Could this all be down to Ben Davies? (Hear us out). As Spurs Cricket hysteria gripped the sporting world, it emerged that Davies once described himself as “a half-decent cricketer back in the day” who “was a wicketkeeper [EDITOR’S NOTE: was he too scared to tell Dier?] and scored a couple of centuries” and is now President of his old club Ynysygerwn CC near Swansea.

Ynysygerwn appears to have a bit of form for heavy sledging. In 2010, Glamorgan banned members of the club from attending its county matches after home and away players were abused by the crowd in a match against Sussex at Swansea.

Fresh blood

A noticeable aspect of the new video is the number of Tottenham’s new signings that are involved in the cricket japes. There was some surprise when Spurs brought in Hart from the Burnley bench, but it all seems clear now. Bale, Reguilon and Doherty were also all summer signings. Are Spurs top of the league because of cricket?

Reguilon really is the cricketing hero we had no idea we needed.

Tottenham Hotspur/YouTube
Tottenham Hotspur/YouTube

He is the very beating heart of the whole event.
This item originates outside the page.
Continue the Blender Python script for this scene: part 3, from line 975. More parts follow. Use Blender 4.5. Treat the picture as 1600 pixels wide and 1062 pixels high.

And not just for the knee slide. Reguilon spends much of the game stood at midwicket banging away on a piece of gym kit he is using as a bongo, stepping away momentarily as the ball is bowled. As soon as he knows he is not involved in the action, he goes back to drumming.

Then there’s the run out attempt. With Kane out of his ground, he has a shy at the stumps from range. He is genuinely gutted when he misses, showing great game awareness. Reguilon seems so into the game that it’s got to be possible that he withdraws from the Spain squad for the Euros next summer in a bid to get a game in the Middlesex League. His game is a work in progress, but there’s no doubt he will put in that work. When he finally gets a bowl, he gets panned, but responds with a smile.

Doherty covers himself in less glory. His bowling gets some treatment (although he does appear to be able to turn it both ways and uses his crease well), he drops a couple of sitters and the highlight of his batting was the way he twiddled the stick in his hand like Alec Stewart. When he’s dismissed, his team-mates let him know about it with a chorus of “embarrassing”.

Kane v Hart

Now we turn to our more established characters. It is absolutely clear that Harry Kane v Joe Hart is the premier battle on the Spurs Cricket scene.

Kane, frankly, is a nightmare. He runs the show at this joint. He stands his ground strongly after appearing plumb in front (although some dubious DRS footage would have saved him) and he plays some nice shots.

It’s clear that the fielders know Kane is the prized wicket around here so they turn to the gun quick, Hart. When he is preparing to come on, his team-mate go nuts in slack-jawed anticipation for some true theatre. They are right, he does bowl a bit like Mitchell Johnson. He starts with two bumpers to let Kane know he’s there, then cleans him up with an absolute peach worth every inch of Reguilon’s kneeslide.

As soon as Kane’s finally out, he’s bowling – it’s like playing cricket with your nasty older brother. He has a bowl at Hart, and manages to dismiss him, but the batsman has cause to be aggrieved. It’s a sensational pull shot that leads to his downfall, caught off the legside wall. Hart is a rare thing – the left-arm bowler who bats right-handed.

The other old favourites

Harvey White plays a few more lovely strokes, and takes a sharp catch at slip to get rid of Dier. Jack Clarke shows there’s more than just off-spin in his armoury with some seam off the wrong foot, a la Mike Procter.

And then there’s Dele Alli, the man who started all this. The bloke really cannot bowl and we are yet to see him bat, but if there’s a deflected catch to be taken, he really is your man – there’s another beauty off the roof to get rid of White, a batsman who just cannot catch a break.